The Denver-Julesburg (Dj) basin has multiple oils and gas producing unconventional reservoirs but the oil-source-reservoir correlation of hydrocarbon from these reservoirs are not well fingerprinted through detailed geochemistry dataset. It is important to determine the origin of hydrocarbons to estimate the hydrocarbon phase, GOR and production prediction. Many of these reservoir parameters vary based on the type of source rock and nature of its expulsion in varying PVT conditions. This study focuses on the detailed geochemistry from source rock, extracted oil, mud gas, and production gas and oil to determine the origin of the hydrocarbon stored in different Cretaceous intervals from Denver basin and their production equivalent phases.
Geochemistry data were generated from cored rocks, cuttings, mud gas, extracted oils and compared with the produced gas and oils from the Denver basin.
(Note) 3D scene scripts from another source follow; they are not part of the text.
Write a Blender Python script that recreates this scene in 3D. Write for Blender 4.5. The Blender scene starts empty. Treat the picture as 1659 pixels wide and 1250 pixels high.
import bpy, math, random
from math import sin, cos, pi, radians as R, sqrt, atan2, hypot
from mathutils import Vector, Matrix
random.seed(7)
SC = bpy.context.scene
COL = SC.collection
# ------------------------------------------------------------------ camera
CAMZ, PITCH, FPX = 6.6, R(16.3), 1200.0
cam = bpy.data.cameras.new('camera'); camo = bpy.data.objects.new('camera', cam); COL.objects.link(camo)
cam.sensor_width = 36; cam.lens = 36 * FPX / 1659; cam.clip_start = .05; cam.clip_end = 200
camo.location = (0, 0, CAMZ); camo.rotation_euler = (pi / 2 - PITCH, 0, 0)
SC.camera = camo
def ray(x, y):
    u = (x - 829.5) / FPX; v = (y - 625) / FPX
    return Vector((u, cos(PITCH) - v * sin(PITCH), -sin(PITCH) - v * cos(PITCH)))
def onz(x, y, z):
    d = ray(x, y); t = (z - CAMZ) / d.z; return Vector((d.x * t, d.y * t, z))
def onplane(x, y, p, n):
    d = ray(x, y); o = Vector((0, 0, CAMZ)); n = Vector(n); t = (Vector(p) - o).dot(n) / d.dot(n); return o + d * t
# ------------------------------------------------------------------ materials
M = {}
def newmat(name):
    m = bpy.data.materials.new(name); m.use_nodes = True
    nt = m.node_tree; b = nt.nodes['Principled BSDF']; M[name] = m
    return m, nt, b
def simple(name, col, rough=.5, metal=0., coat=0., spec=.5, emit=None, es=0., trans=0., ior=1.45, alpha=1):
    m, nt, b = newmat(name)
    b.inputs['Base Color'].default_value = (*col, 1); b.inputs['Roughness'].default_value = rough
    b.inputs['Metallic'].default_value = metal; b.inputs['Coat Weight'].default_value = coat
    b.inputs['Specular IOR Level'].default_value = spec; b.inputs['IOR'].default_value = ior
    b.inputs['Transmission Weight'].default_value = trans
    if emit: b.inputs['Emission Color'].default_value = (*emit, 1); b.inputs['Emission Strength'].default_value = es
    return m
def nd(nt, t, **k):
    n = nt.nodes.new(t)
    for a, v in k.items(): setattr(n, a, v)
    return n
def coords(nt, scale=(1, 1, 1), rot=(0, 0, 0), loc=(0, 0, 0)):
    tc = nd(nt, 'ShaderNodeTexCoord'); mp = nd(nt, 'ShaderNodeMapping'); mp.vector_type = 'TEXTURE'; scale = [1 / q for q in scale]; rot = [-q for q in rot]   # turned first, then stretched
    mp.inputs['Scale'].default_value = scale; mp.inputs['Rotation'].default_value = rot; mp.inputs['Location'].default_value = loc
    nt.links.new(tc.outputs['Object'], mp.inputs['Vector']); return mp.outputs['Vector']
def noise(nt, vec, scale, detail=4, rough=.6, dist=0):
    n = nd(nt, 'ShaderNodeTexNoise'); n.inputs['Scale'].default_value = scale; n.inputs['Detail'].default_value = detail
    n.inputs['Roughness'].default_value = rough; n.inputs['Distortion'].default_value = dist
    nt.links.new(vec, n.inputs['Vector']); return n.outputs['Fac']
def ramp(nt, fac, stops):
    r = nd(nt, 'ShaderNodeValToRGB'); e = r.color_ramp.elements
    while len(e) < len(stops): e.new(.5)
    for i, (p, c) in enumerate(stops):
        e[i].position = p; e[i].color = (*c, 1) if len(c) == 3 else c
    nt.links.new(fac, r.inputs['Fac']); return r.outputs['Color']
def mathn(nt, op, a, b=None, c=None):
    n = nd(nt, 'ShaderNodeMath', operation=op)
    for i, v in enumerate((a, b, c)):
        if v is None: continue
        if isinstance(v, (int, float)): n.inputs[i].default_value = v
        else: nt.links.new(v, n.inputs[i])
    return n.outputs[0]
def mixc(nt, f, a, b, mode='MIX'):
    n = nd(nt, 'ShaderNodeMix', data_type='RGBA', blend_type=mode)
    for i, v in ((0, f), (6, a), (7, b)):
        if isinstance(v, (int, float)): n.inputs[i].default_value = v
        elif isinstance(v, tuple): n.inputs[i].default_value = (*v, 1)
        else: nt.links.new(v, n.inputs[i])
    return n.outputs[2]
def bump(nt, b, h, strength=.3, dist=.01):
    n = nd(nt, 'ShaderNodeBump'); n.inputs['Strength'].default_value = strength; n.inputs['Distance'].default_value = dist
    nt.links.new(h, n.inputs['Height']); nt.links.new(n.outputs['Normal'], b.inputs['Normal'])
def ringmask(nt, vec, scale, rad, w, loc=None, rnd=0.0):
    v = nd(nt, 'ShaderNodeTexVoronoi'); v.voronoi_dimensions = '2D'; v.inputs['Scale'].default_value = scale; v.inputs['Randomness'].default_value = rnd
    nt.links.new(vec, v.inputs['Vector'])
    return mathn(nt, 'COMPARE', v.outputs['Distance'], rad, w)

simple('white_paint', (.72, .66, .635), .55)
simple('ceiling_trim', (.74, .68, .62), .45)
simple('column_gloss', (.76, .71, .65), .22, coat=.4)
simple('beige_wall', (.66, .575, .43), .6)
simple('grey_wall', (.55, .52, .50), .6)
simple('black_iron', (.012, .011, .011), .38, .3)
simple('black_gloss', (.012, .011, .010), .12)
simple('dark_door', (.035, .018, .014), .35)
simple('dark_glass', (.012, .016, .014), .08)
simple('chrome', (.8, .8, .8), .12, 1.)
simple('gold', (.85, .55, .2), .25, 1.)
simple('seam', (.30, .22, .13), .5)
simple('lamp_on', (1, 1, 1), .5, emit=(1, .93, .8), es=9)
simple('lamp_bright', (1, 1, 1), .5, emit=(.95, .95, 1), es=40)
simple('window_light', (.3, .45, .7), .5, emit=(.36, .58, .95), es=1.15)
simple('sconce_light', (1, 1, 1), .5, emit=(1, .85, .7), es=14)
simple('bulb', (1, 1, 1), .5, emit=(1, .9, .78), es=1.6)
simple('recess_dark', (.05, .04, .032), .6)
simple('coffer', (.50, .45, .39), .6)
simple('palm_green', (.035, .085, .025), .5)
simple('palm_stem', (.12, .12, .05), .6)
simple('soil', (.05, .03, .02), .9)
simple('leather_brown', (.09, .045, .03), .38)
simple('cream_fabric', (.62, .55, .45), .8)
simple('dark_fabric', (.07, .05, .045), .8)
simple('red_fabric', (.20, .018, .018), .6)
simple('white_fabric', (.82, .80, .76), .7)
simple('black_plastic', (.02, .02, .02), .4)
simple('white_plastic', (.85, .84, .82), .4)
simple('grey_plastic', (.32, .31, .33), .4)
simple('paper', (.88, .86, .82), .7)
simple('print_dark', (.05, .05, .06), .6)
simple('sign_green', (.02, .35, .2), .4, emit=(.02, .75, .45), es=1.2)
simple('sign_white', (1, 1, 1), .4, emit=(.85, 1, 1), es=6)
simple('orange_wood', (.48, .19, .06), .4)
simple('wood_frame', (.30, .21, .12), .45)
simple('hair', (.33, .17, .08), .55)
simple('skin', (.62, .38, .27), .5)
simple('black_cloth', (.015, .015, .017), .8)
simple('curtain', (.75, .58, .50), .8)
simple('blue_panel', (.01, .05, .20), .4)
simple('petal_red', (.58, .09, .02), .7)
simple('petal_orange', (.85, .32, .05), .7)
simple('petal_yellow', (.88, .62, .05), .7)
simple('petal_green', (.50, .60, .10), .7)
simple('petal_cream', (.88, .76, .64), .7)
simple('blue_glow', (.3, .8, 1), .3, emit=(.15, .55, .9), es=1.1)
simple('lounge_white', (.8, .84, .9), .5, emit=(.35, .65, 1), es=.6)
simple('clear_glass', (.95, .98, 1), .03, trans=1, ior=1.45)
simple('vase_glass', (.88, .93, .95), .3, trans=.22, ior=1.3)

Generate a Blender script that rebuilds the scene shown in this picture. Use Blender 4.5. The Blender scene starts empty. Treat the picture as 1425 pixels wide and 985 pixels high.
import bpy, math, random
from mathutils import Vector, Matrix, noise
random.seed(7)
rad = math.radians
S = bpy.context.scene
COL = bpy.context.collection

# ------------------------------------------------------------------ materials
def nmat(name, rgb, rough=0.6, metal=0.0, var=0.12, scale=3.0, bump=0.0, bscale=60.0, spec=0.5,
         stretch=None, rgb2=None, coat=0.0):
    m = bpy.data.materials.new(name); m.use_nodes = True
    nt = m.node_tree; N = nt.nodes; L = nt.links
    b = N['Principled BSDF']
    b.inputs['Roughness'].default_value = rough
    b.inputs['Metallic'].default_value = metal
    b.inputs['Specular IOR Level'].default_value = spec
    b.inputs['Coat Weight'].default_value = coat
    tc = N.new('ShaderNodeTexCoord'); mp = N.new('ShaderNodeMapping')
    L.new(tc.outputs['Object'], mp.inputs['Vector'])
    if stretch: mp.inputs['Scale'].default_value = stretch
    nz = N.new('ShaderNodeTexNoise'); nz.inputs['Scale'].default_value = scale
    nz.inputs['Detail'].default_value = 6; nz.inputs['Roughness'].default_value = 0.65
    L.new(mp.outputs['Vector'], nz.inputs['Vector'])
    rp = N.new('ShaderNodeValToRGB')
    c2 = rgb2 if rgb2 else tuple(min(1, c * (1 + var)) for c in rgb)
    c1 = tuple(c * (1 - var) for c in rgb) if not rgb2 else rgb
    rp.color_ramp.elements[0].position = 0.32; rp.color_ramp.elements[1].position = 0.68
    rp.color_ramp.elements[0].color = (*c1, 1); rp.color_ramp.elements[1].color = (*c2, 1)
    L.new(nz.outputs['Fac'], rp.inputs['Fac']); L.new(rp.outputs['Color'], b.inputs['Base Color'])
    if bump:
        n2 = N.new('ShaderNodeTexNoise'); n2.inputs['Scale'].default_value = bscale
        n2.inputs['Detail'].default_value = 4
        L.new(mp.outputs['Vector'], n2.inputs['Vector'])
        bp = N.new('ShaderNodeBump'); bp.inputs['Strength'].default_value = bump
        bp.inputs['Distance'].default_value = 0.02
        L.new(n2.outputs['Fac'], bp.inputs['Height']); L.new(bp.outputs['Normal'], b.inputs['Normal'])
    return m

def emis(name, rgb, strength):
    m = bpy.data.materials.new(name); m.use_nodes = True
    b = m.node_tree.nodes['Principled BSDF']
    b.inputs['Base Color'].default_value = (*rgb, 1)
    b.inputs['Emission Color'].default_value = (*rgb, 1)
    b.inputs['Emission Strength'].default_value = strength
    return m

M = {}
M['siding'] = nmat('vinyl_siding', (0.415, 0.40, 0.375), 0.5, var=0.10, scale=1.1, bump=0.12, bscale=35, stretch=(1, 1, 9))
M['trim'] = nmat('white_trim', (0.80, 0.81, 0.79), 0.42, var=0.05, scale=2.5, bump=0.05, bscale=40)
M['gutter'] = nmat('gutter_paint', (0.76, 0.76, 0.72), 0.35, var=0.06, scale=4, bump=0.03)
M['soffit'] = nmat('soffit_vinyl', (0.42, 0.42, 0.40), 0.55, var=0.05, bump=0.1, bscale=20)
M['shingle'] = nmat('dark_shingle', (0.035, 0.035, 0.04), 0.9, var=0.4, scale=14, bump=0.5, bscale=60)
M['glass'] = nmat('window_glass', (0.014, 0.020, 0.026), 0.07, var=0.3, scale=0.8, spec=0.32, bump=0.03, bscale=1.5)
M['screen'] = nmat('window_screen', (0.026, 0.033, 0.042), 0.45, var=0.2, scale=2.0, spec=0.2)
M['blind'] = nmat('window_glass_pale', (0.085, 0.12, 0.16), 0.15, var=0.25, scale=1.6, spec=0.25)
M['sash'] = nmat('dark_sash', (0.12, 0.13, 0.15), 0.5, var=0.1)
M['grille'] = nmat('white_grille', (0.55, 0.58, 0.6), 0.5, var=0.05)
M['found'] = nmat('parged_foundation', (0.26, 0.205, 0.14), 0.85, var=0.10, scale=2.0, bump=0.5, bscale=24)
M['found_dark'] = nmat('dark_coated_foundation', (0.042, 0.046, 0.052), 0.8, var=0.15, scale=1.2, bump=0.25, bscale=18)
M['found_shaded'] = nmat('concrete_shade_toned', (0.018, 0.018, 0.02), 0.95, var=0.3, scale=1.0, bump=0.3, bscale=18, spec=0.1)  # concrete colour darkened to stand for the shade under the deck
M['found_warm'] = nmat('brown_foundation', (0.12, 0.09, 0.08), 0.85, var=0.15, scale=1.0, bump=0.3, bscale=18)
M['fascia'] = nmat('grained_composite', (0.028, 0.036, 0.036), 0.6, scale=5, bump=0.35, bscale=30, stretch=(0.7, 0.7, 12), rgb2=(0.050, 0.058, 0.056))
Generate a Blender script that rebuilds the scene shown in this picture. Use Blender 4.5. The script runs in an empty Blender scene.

This article includes source rock analysis through Rock-Eval pyrolysis on cored and cuttings rocks, Leco-TOC, gas composition and compound specific isotopes via GC-IRMS, thermal extract gas chromatography (TEGC), high resolution gas chromatography, Gas Chromatography-Mass Spectrometry (GCMS) biomarker analysis on MPLC (medium pressure liquid chromatography) separated saturates and aromatics, bulk carbon isotope analysis on extracted oil and produced oil (Peters et al., 2005; Rahman et al., 2016; Rahman et al., 2017).
Clayton and Swetland (1980) concluded that all the Cretaceous oils are compositionally similar throughout the basin. But the extracted oils from cored rock and cuttings and associated gas and oil data from several intervals from this study clearly depict there are significant differences in oils found in these Cretaceous reservoirs. Geochemistry data from source rock suggests that most of the organic matter in different Cretaceous source rocks are of Type II kerogen. However, the source rock differs in chemistry because of depositional environment associated with marine shale vs carbonate. It is evident from the pyrolysis, mud gas, and extracted oil chemistry data from the Denver basin that there are distinct differences in origin of oil and gas in these reservoirs.
The major highpoints of this study are as follows: 1) the novel organic geochemistry data should be used to better characterize any basin for conventional and unconventional exploration and development; 2) this approach helps to model better petroleum systems, basin evaluation, and overall understanding of the quality of petroleum, expulsion histories, migration pathways and type of petroleum stored in rocks.